*TASK DESCRIPTION*
Extract the run of lines that starts at the top of the records below and ends at the line with "bg = w.node_tree.nodes['Background'];", keeping both ends and excluding pictures.

*RECORDS SHOWN*
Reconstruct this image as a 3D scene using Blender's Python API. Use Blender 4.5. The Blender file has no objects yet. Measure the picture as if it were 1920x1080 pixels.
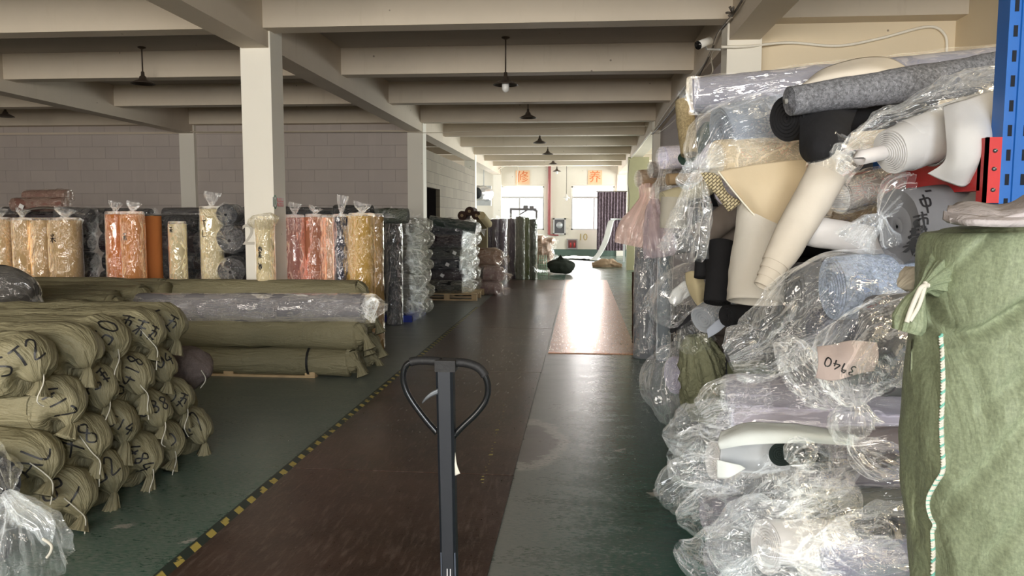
import bpy, bmesh, math, random
from mathutils import Vector, Matrix, noise
from mathutils.bvhtree import BVHTree
S = bpy.context.scene
C = S.collection
PI = math.pi
# ---------------------------------------------------------------- camera
F = 1450.0
EYE = Vector((0, 0, 1.55))
_d = Vector((130, 130, -F)).normalized()          # the aisle direction (+Y) seen by the camera
_rho = 0.003
_r = Vector((math.cos(_rho), -math.sin(_rho), 0))
_x = (_r - _r.dot(_d) * _d).normalized()
_z = _x.cross(_d)
M3 = Matrix((_x, _d, _z))                          # camera space -> world
cd = bpy.data.cameras.new('camera'); cam = bpy.data.objects.new('camera', cd); C.objects.link(cam)
cam.matrix_world = Matrix.Translation(EYE) @ M3.to_4x4()
cd.sensor_width = 36; cd.lens = F / 1920 * 36; cd.clip_start = .05; cd.clip_end = 300
S.camera = cam
S.view_settings.view_transform = 'Standard'; S.view_settings.look = 'None'
S.view_settings.gamma = 1; S.view_settings.use_curve_mapping = False
S.view_settings.exposure = 0.15
S.cycles.transparent_max_bounces = 24
S.cycles.max_bounces = 8
S.cycles.diffuse_bounces = 5
S.cycles.sample_clamp_indirect = 10
# ---------------------------------------------------------------- world and window light
w = bpy.data.worlds.new('World'); S.world = w; w.use_nodes = True
bg = w.node_tree.nodes['Background']; bg.inputs[0].default_value = (.93, .96, 1, 1); bg.inputs[1].default_value = 3.0

def area(name, loc, direction, sx, sy, power, col):
    l = bpy.data.lights.new(name, 'AREA'); l.shape = 'RECTANGLE'; l.size = sx; l.size_y = sy
    l.energy = power; l.color = col
    o = bpy.data.objects.new(name, l); C.objects.link(o); o.location = loc
    o.rotation_euler = Vector(direction).to_track_quat('-Z', 'Y').to_euler()
    return o
# daylight outside the windows: behind the camera, right of the far hall, and at the far wall; the rest as noted per lamp
area('daylight_rear', (-2.2, -5.2, 2.35), (0, 1, -.0), 4.6, 2.2, 540, (1, .91, .79))
area('daylight_rear', (1.7, -5.2, 2.35), (0, 1, -.0), 2.6, 2.2, 400, (.92, .96, 1))
area('daylight_rear', (-8.2, -5.2, 2.35), (0, 1, -.0), 4.6, 2.2, 500, (1, .90, .77))
area('daylight_far', (-2.33, 33.05, 2.0), (0, -1, -.1), 1.85, 1.9, 260, (1, .97, .95))
area('daylight_far', (.62, 33.05, 2.0), (0, -1, -.1), 1.85, 1.9, 480, (1, .95, .92))
area('side_daylight_fill', (4.95, 20.5, 2.2), (-1, 0, -.1), 5.0, 2.0, 270, (.96, 1, .94))
area('side_daylight_fill', (4.95, 28.5, 2.2), (-1, 0, -.1), 5.0, 2.0, 350, (.98, 1, .95))  # fill added to brighten the far hall, its side opening unseen
area('west_fill', (-9.95, 28.5, 2.2), (1, 0, -.1), 5.0, 2.0, 350, (.98, 1, 1))  # unseen fill from the left, added to lift the far hall
area('warm_wall_strip', (3.72, 2.6, 3.3), (-1, .35, .1), 3.0, .55, 60, (1, .86, .62))  # warm strip lamp just inside the right wall, which has no window

# ---------------------------------------------------------------- helpers
def ray(px, py):
    return (M3 @ Vector((px - 960, 540 - py, -F))).normalized()
def P(px, py, Y):
    d = ray(px, py); return EYE + d * (Y / d.y)
def PXp(px, py, X):
    d = ray(px, py); return EYE + d * (X / d.x)
def G(px, py, z=0):
    d = ray(px, py); return EYE + d * ((z - 1.55) / d.z)
def rp(r, Y): return r * Y / F
def tag(o, label=None, cat=None, group=None, kind=None):
    if label: o['label'] = label
    if cat: o['category'] = cat
    if group: o['group'] = group
    if kind: o['kind'] = kind
    return o
def thing(name, label, cat, loc, group=None):
    o = bpy.data.objects.new(name, None); o.empty_display_size = .1
    C.objects.link(o); o.location = loc
    return tag(o, label, cat, group)
def link(name, vs, fs, mat, parent=None, smooth=True, mats=None):
    """vs are world points; the mesh is stored relative to its thing."""
    me = bpy.data.meshes.new(name)
    off = Vector((0, 0, 0))
    p = parent
    while p: off = off + p.location; p = p.parent
    own = Vector((0, 0, 0))
    if parent is None or True:
        n = len(vs); own = Vector((sum(v[0] for v in vs) / n, sum(v[1] for v in vs) / n, sum(v[2] for v in vs) / n)) - off
    base = off + own
    me.from_pydata([tuple(Vector(v) - base) for v in vs], [], fs)
    if smooth: me.polygons.foreach_set('use_smooth', [True] * len(me.polygons))
    me.materials.append(mat)
    o = bpy.data.objects.new(name, me); C.objects.link(o); o.location = own
    if parent: o.parent = parent
    return o
class MB:
    def __init__(s): s.v = []; s.f = []; 
    def add(s, vs, fs):
        k = len(s.v); s.v += [Vector(v) for v in vs]; s.f += [tuple(i + k for i in f) for f in fs]; return s
    def box(s, a, b, rot=None, org=None):
        x0, y0, z0 = a; x1, y1, z1 = b
        vs = [Vector(p) for p in [(x0,y0,z0),(x1,y0,z0),(x1,y1,z0),(x0,y1,z0),(x0,y0,z1),(x1,y0,z1),(x1,y1,z1),(x0,y1,z1)]]
        if rot is not None: vs = [org + rot @ (v - org) for v in vs]
        return s.add(vs, [(0,3,2,1),(4,5,6,7),(0,1,5,4),(1,2,6,5),(2,3,7,6),(3,0,4,7)])
    def tube(s, path, r, seg=8, cap=True):
        vs, fs = sweep(path, r if isinstance(r, (list, tuple)) else [r] * len(path), seg)
        n = len(path)
        if cap: fs = fs + [tuple(reversed(range(seg))), tuple(range((n - 1) * seg, n * seg))]
        return s.add(vs, fs)
    def lathe(s, prof, org, seg=24, axis='Z'):
        vs = []; fs = []
        for r, h in prof:
            for k in range(seg):
                a = 2 * PI * k / seg
                p = Vector((r * math.cos(a), r * math.sin(a), h))
                if axis == 'X': p = Vector((h, p.x, p.y))
                if axis == 'Y': p = Vector((p.x, h, p.y))
                vs.append(Vector(org) + p)
        for i in range(len(prof) - 1):
            for k in range(seg):
                a = i * seg + k; b = i * seg + (k + 1) % seg
                fs.append((a, b, b + seg, a + seg))
        return s.add(vs, fs)
    def build(s, name, mat, parent=None, smooth=False): return link(name, s.v, s.f, mat, parent, smooth)
def frames(path):
    """tangent and two normals along a polyline, parallel-transported"""
    n = len(path); T = []
    for i in range(n):
        a = path[max(0, i - 1)]; b = path[min(n - 1, i + 1)]
        t = (b - a); T.append(t.normalized() if t.length > 1e-9 else Vector((0, 0, 1)))
    u = Vector((0, 0, 1)) if abs(T[0].z) < .85 else Vector((0, 1, 0))
    N = []
    for t in T:
        u = (u - u.dot(t) * t)
        u = u.normalized() if u.length > 1e-6 else t.orthogonal().normalized()
        N.append(u.copy())
    return T, N, [T[i].cross(N[i]) for i in range(n)]
def sweep(path, radii, seg, fn=None):
    path = [Vector(p) for p in path]
    T, N, B = frames(path); vs = []; fs = []
    for i, p in enumerate(path):
        for k in range(seg):
            a = 2 * PI * k / seg; r = radii[i]
            d = N[i] * math.cos(a) + B[i] * math.sin(a)
            q = p + d * r
            if fn: q = fn(q, p, d, r, i, a)
            vs.append(q)
    for i in range(len(path) - 1):
        for k in range(seg):
            a = i * seg + k; b = i * seg + (k + 1) % seg
            fs.append((a, a + seg, b + seg, b))
    return vs, fs
def spline(pts, n):
    """Catmull-Rom through pts (tuples of any length), n samples"""
    pts = [tuple(p) for p in pts]
    if len(pts) == 2:
        return [tuple(a + (b - a) * i / (n - 1) for a, b in zip(*pts)) for i in range(n)]
    out = []; m = len(pts) - 1
    for i in range(n):
        t = i / (n - 1) * m; k = min(int(t), m - 1); t -= k
        p0 = pts[max(k - 1, 0)]; p1 = pts[k]; p2 = pts[k + 1]; p3 = pts[min(k + 2, m)]
        out.append(tuple(.5 * (2 * b + (c - a) * t + (2 * a - 5 * b + 4 * c - d) * t * t + (3 * b - 3 * c + d - a) * t ** 3)
                         for a, b, c, d in zip(p0, p1, p2, p3)))
    return out
# ---------------------------------------------------------------- materials
MATS = {}
def newmat(name):
    m = bpy.data.materials.new(name); m.use_nodes = True; nt = m.node_tree
    nt.nodes.remove(nt.nodes['Principled BSDF']); out = nt.nodes['Material Output']
    return m, nt, out
def N_(nt, t, **k):
    n = nt.nodes.new(t)
    for a, b in k.items():
        if a.startswith('i_'): n.inputs[a[2:].replace('_', ' ')].default_value = b
        else: setattr(n, a, b)
    return n
def coords(nt, scale=(1, 1, 1), world=False):
    if world: src = N_(nt, 'ShaderNodeNewGeometry').outputs['Position']
    else: src = N_(nt, 'ShaderNodeTexCoord').outputs['Object']
    mp = N_(nt, 'ShaderNodeMapping'); mp.inputs['Scale'].default_value = scale
    nt.links.new(src, mp.inputs[0]); return mp.outputs[0]
def cmix(nt, fac, a, b):
    m = N_(nt, 'ShaderNodeMix', data_type='RGBA')
    for i, v in ((0, fac), (6, a), (7, b)):
        if hasattr(v, 'is_output') or hasattr(v, 'links'): nt.links.new(v, m.inputs[i])
        else: m.inputs[i].default_value = v if i == 0 else (*v, 1)
    return m.outputs[2]
def ramp(nt, src, lo, hi, a=0.0, b=1.0):
    m = N_(nt, 'ShaderNodeMapRange'); nt.links.new(src, m.inputs[0])
    for i, v in enumerate((lo, hi, a, b)): m.inputs[i + 1].default_value = v
    return m.outputs[0]
def math_(nt, op, a, b=0.0, c=None):
    m = N_(nt, 'ShaderNodeMath', operation=op)
    for i, v in enumerate((a, b) if c is None else (a, b, c)):
        if hasattr(v, 'links'): nt.links.new(v, m.inputs[i])
        else: m.inputs[i].default_value = v
    return m.outputs[0]
def tnoise(nt, vec, scale, detail=4, rough=.55, dist=0):
    n = N_(nt, 'ShaderNodeTexNoise'); n.inputs['Scale'].default_value = scale; n.inputs['Detail'].default_value = detail
    n.inputs['Roughness'].default_value = rough; n.inputs['Distortion'].default_value = dist
    nt.links.new(vec, n.inputs['Vector']); return n.outputs['Fac']
def bump(nt, h, strength, dist=.01):
    b = N_(nt, 'ShaderNodeBump'); b.inputs['Strength'].default_value = strength; b.inputs['Distance'].default_value = dist
    nt.links.new(h, b.inputs['Height']); return b.outputs[0]
def principled(nt, out, col=None, rough=.6, metal=0, normal=None, spec=.5, **kw):
    p = N_(nt, 'ShaderNodeBsdfPrincipled')
    for k, v in (('Base Color', col), ('Roughness', rough), ('Metallic', metal), ('Normal', normal)):
        if v is None: continue
        if hasattr(v, 'links'): nt.links.new(v, p.inputs[k])
        else: p.inputs[k].default_value = (*v, 1) if k == 'Base Color' else v
    p.inputs['Specular IOR Level'].default_value = spec
    for k, v in kw.items(): p.inputs[k.replace('_', ' ')].default_value = v
    if out: nt.links.new(p.outputs[0], out.inputs[0])
    return p
def sc(c, k): return tuple(min(1, x * k) for x in c)
def plain(name, col, rough=.6, metal=0, spec=.5, var=.12, scale=6, bmp=.0, **kw):
    if name in MATS: return MATS[name]
    m, nt, out = newmat(name); v = coords(nt)
    n = tnoise(nt, v, scale); c = cmix(nt, n, sc(col, 1 - var), sc(col, 1 + var))
    nn = bump(nt, tnoise(nt, v, scale * 12), bmp, .003) if bmp else None
    principled(nt, out, c, rough, metal, nn, spec, **kw)
    MATS[name] = m; return m
def emis(name, col, s):
    m, nt, out = newmat(name); e = N_(nt, 'ShaderNodeEmission'); e.inputs[0].default_value = (*col, 1); e.inputs[1].default_value = s
    nt.links.new(e.outputs[0], out.inputs[0]); return m
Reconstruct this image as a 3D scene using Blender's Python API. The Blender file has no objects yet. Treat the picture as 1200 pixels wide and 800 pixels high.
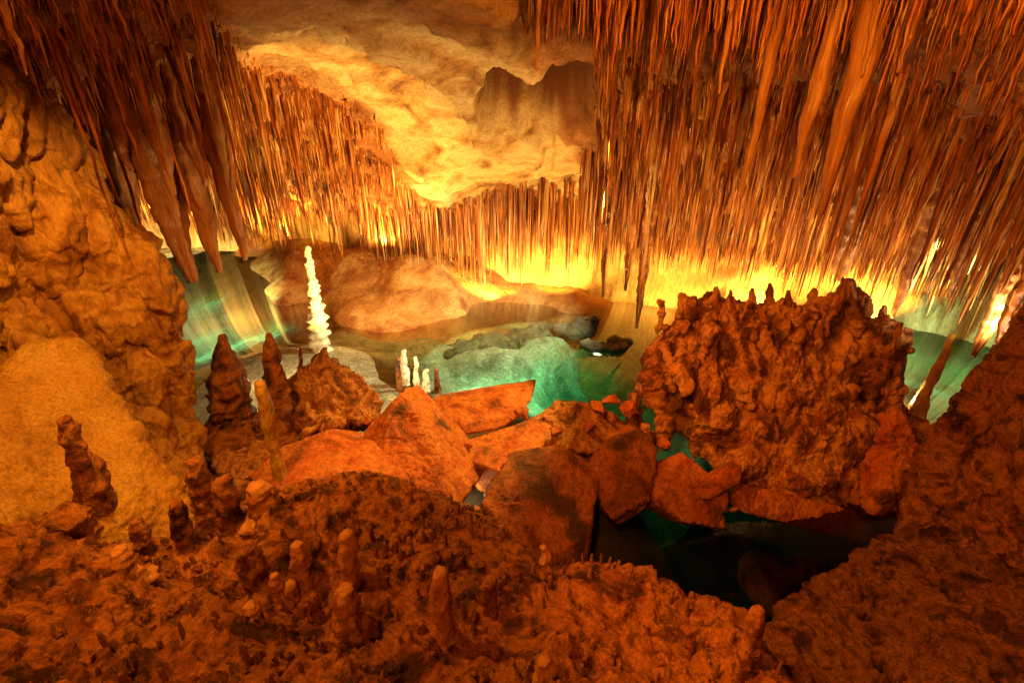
import bpy, bmesh, math, random
import numpy as np
from mathutils import Vector, noise as mnoise

# ------------------------------------------------------------------ camera
SC = bpy.context.scene
COL = SC.collection
RNG = np.random.default_rng(7)
random.seed(7)
H = 5.0                       # eye height above the lake (lake surface is z = 0)
FPX = 560.0                   # focal length in pixels of the 1200 px photograph
PITCH = math.radians(26.0)
CP, SP = math.cos(PITCH), math.sin(PITCH)

cam_d = bpy.data.cameras.new('camera')
cam_d.sensor_width = 36.0
cam_d.lens = FPX / 1200.0 * 36.0
cam_d.clip_start = 0.05
cam_d.clip_end = 200.0
cam = bpy.data.objects.new('camera', cam_d)
COL.objects.link(cam)
cam.location = (0, 0, H)
cam.rotation_euler = (math.radians(90) - PITCH, 0, 0)
SC.camera = cam

# ------------------------------------------------------------------ world: a closed cave, no daylight
world = bpy.data.worlds.new('World')
SC.world = world
world.use_nodes = True
bg = world.node_tree.nodes['Background']
bg.inputs['Color'].default_value = (1.0, 0.36, 0.08, 1)
bg.inputs['Strength'].default_value = 0.02

# ------------------------------------------------------------------ render look
SC.view_settings.view_transform = 'Standard'
SC.view_settings.look = 'None'
SC.view_settings.exposure = 0.0
SC.view_settings.gamma = 1.0
SC.cycles.use_denoising = True
SC.cycles.denoising_prefilter = 'NONE'
SC.cycles.max_bounces = 6
SC.cycles.diffuse_bounces = 3
SC.cycles.glossy_bounces = 3
SC.cycles.transmission_bounces = 4
SC.cycles.transparent_max_bounces = 12
SC.cycles.sample_clamp_indirect = 3.0
SC.cycles.caustics_reflective = False
SC.cycles.caustics_refractive = False


def ray(px, py):
    u = (px - 600.0) / FPX
    v = (400.0 - py) / FPX
    return np.array([u, CP + SP * v, -SP + CP * v])


def P(px, py, Y):
    """point seen at photograph pixel (px, py) that stands Y metres in front of the eye"""
    d = ray(px, py)
    return np.array([0, 0, H]) + d * (Y / d[1])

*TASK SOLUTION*
Reconstruct this image as a 3D scene using Blender's Python API. Use Blender 4.5. The Blender file has no objects yet. Measure the picture as if it were 1920x1080 pixels.
import bpy, bmesh, math, random
from mathutils import Vector, Matrix, noise
from mathutils.bvhtree import BVHTree
S = bpy.context.scene
C = S.collection
PI = math.pi
# ---------------------------------------------------------------- camera
F = 1450.0
EYE = Vector((0, 0, 1.55))
_d = Vector((130, 130, -F)).normalized()          # the aisle direction (+Y) seen by the camera
_rho = 0.003
_r = Vector((math.cos(_rho), -math.sin(_rho), 0))
_x = (_r - _r.dot(_d) * _d).normalized()
_z = _x.cross(_d)
M3 = Matrix((_x, _d, _z))                          # camera space -> world
cd = bpy.data.cameras.new('camera'); cam = bpy.data.objects.new('camera', cd); C.objects.link(cam)
cam.matrix_world = Matrix.Translation(EYE) @ M3.to_4x4()
cd.sensor_width = 36; cd.lens = F / 1920 * 36; cd.clip_start = .05; cd.clip_end = 300
S.camera = cam
S.view_settings.view_transform = 'Standard'; S.view_settings.look = 'None'
S.view_settings.gamma = 1; S.view_settings.use_curve_mapping = False
S.view_settings.exposure = 0.15
S.cycles.transparent_max_bounces = 24
S.cycles.max_bounces = 8
S.cycles.diffuse_bounces = 5
S.cycles.sample_clamp_indirect = 10
# ---------------------------------------------------------------- world and window light
w = bpy.data.worlds.new('World'); S.world = w; w.use_nodes = True
bg = w.node_tree.nodes['Background']; bg.inputs[0].default_value = (.93, .96, 1, 1); bg.inputs[1].default_value = 3.0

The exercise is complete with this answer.